1. Use published arguments.
Only those arguments were included that have been published in an established print or electronic medium: journals (including reputable electronic journals and white papers), magazines, and books. Arguments made in Usenet newsgroups, electronic forums, e-mail exchanges, or in interpersonal debate were excluded as too ephemeral and as representing positions still in development. Such arguments will be excluded until they appear in a more established medium.

2. Use arguments that lie within the scope of the map.
The major claim that machines can or will be able to think-determines the scope of these maps. Many threads of argument drift away from the central issue into such related territories as the mind­body problem, functionalism, and the philosophy of science. Such claims were set aside until a chance arises to map neighboring territories with maps of their own.

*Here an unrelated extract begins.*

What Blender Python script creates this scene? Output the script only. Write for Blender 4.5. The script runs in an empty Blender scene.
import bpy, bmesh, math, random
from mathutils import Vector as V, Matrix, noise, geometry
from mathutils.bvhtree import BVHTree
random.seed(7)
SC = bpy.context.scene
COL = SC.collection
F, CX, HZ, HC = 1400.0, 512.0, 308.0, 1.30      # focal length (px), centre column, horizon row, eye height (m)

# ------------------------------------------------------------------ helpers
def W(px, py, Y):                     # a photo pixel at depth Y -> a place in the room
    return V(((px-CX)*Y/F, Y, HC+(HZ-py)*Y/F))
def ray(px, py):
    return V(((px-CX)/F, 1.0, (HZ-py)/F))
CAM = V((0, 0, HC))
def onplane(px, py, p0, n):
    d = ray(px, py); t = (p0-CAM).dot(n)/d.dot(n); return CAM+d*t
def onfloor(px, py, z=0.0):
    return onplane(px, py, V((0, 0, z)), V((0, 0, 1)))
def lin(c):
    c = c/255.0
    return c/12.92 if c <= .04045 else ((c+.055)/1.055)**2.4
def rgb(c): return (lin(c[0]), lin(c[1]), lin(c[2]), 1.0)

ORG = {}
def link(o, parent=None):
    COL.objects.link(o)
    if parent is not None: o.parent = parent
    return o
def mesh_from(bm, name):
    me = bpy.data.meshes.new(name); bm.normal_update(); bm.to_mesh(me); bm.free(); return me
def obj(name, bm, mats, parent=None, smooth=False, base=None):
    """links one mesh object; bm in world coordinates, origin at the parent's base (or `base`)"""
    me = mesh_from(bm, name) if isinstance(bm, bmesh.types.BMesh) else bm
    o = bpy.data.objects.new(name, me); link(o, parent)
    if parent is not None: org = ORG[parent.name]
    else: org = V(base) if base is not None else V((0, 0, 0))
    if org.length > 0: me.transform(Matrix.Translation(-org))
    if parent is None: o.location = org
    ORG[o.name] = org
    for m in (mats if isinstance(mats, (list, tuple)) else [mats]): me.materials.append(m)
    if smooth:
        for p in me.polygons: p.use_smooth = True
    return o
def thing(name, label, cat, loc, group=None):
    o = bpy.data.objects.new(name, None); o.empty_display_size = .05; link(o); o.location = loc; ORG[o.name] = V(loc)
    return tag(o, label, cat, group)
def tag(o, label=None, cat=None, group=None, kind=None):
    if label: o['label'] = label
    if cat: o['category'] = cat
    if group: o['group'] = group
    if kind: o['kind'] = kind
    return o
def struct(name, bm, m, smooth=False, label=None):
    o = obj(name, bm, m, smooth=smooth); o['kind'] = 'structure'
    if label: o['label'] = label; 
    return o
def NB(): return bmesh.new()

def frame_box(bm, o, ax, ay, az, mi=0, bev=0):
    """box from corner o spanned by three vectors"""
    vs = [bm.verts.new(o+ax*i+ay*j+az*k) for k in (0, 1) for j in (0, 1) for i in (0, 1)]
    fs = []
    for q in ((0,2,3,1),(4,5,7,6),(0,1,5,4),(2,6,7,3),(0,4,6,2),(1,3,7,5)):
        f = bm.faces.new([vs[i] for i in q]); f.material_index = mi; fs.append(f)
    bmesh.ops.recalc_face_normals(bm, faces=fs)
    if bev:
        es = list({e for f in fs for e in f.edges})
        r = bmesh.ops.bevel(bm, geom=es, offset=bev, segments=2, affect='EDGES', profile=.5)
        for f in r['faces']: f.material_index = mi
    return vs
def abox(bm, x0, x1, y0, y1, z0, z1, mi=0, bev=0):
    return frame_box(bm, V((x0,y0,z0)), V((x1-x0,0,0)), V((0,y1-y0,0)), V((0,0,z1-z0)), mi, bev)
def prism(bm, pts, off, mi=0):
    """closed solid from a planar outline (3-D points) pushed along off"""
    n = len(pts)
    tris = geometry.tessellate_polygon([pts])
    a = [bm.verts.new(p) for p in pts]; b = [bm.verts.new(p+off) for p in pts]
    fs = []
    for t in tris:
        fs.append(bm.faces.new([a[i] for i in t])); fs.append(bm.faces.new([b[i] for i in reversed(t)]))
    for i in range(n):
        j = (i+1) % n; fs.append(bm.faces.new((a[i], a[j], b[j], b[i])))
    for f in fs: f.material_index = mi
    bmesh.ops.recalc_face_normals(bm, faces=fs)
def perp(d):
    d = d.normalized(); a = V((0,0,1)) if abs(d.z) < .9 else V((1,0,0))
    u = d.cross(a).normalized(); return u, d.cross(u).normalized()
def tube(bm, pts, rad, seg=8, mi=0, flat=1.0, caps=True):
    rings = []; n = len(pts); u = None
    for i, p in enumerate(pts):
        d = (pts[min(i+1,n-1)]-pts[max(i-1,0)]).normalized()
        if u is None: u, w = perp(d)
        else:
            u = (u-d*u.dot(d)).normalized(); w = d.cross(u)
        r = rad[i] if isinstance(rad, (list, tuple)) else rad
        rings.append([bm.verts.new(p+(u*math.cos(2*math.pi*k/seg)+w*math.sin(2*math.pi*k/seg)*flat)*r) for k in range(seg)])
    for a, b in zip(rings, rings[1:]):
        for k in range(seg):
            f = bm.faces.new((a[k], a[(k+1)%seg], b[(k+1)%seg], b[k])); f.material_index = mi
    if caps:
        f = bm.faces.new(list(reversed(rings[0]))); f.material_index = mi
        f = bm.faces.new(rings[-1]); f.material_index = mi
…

3. Seek out the historically earliest or best-known version of an argument.
When different authors make similar arguments, we chose the version which was either historically earliest, or the best-known version of the argument. When the best-known version is used, the historically earliest version is usually mentioned in a note. In the few cases in which differing versions of an argument are sufficiently unique or separately disputed, each is summarized separately.

4. Avoid loosely drawn arguments.
Sometimes an author makes an argument loosely, at the end of a paragraph, as an aside, or in a footnote. In general, such arguments are not included unless they are developed further in follow-up articles or are the focus of further debate.

5. Avoid repetitive, nitpicking, or duplicative arguments.
One goal of the maps is facilitation of productive debate. Ad hominem arguments, redundant rounds of back-and-forth, and tediously nitpicky arguments were left out.

6. Avoid forbiddingly technical discussion.
Highly technical arguments, which are based on extensive symbolic notation and formalisms, could not be represented with the cartographic conventions we developed, or at the scale we chose to work at. However, summaries of many technical and symbolic discussions were included. Only the most forbidding had to be excluded.

7. Summarize the author's published claim.
Many authors hold views today that are different from those they expressed at the time they entered into the debate. We include authors' claims as published. If an author later changed his or her position, and published the change, the new claim was included and the change of position was noted. But if no new contribution has been made, then the original published view stands.

8. Include some historical arguments.
In order to properly situate the debate in its historical context, we included a sampling of notable historical supports of contemporary arguments.

9. Include some experimental results.
To situate the debate in a context of concrete experimental and computational results, we included some implemented systems AND empirical results. Again, we only included a small sample of such results, sticking to famous and notable computer models and experiments.

10. Include a small sample of outrageous and humorous arguments.
Some of the stronger and stranger claims were worth including just to liven things up and have some fun. Such claims also provide "targets" for what we anticipate will be lively threads of response.